O Projeto de Lei 7.160/2002, previa a supressão da obrigação de verificação da autenticidade e da legitimidade do signatário do requerimento sustentando justificar-se "a alteração proposta, diante do grande número de falsificações nos documentos levados a registro e da falta de legitimidade do órgão de registro para observar e fiscalizar tais formalidades". Apesar de ter sido arquivado, era elogiável ao propor a supressão da conferência da autenticidade, mas equivocado ao pretender subtrair das funções do órgão registrador o controle da legitimação aparente do requerente do registro. É evidente que não lhe cabe investigar para além do que está no papel e, por isso, não há qualquer risco de que assuma responsabilidade quanto a falsificações. Aliás, seria até um meio de inibí-las".
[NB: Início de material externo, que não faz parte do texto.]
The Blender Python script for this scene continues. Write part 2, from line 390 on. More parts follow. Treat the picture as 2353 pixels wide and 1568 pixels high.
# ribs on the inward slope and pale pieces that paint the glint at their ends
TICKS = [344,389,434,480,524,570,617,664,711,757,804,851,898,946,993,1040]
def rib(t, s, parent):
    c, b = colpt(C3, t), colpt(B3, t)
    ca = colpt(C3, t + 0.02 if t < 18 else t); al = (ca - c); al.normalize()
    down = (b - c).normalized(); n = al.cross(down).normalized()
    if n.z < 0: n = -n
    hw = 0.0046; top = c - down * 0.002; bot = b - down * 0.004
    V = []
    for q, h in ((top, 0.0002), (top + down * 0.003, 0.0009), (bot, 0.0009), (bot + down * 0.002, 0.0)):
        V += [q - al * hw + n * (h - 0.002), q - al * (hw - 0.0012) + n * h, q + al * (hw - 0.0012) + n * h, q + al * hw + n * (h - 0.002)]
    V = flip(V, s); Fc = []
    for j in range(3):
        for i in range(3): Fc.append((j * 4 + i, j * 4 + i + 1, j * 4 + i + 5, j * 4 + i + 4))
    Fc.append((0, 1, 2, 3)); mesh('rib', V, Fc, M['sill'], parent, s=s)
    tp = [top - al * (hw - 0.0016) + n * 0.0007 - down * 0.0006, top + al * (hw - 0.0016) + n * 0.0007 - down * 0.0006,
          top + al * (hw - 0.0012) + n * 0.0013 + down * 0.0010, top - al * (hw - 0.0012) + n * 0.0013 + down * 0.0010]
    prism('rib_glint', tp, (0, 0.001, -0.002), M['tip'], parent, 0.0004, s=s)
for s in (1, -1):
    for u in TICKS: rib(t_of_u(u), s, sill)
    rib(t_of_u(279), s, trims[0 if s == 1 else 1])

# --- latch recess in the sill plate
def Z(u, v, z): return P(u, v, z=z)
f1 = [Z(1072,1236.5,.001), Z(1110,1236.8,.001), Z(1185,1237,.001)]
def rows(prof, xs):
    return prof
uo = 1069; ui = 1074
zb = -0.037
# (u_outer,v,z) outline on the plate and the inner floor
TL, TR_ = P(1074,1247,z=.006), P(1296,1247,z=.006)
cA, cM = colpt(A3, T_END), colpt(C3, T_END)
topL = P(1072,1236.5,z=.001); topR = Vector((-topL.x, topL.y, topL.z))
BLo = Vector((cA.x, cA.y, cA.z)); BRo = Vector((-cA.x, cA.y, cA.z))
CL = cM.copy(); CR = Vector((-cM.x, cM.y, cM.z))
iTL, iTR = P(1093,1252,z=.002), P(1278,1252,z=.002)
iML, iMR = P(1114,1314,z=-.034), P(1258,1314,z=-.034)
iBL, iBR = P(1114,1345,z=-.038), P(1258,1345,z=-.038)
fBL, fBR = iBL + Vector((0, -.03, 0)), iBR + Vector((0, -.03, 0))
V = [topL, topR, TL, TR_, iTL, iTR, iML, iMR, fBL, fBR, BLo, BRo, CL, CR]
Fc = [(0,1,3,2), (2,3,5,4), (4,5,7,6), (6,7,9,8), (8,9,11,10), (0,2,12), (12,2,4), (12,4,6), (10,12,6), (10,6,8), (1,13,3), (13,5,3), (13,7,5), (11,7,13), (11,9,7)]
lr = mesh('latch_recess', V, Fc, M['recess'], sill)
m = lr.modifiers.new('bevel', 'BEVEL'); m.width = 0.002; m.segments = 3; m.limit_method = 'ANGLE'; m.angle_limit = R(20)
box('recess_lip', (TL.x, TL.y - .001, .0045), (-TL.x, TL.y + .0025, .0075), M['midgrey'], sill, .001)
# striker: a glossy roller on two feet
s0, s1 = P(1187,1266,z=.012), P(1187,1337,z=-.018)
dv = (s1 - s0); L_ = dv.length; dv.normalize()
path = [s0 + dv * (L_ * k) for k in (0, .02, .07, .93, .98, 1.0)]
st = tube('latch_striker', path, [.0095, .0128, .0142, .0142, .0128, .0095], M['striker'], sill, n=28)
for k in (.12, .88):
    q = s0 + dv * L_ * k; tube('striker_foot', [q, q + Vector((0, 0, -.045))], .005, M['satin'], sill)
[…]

Em suma, me posiciono no sentido de que a verificação da autenticidade e legitimidade do signatário do requerimento, por parte do registrador, conforme previsto no artigo 1.153 do Código Civil, deve limitar-se à exigência de apresentação de documentação comprobatória de sua identidade e de sua condição jurídica. O mesmo raciocínio se aplica aos demais documentos.
Nada contra o reconhecimento de firmas por tabelião, que tem, até, se mostrado um aliado do órgão de registro sob o aspecto da segurança jurídica. O que não se pode, contudo, é burocratizar, exigindo o que a lei expressamente não prevê, lembrando que o registrador está sujeito ao princípio da legalidade pública, que difere da legalidade privada.
Falando em (des)burocratização, o Governador do Distrito Federal, seguindo os passos do Governador de São Paulo, instituiu, no âmbito da Administração Pública daquela localidade, por meio do Decreto nº 28.772, de 28 de janeiro de 2008, medidas desburocratizantes, dentre as quais a dispensa de reconhecimento de firmas ou de autenticações de cópias de documentos por órgãos e entidades da Administração direta, autárquica e fundacional, os quais deverão ser exigidos somente quando houver expressa previsão legal.
Esta parece ser uma tendência nacional, já que precisamos acabar com a idéia de que nosso País é um dos mais demorados no tocante à abertura e encerramento de "empresas".
Ademais, a desburocratização, se tiver que acontecer, ela atingir a ambos os órgãos registradores das pessoas jurídicas de direito privado, ou seja, o Registro Público de Empresas Mercantis (Junta Comercial) e o Registro Civil das Pessoas Jurídicas.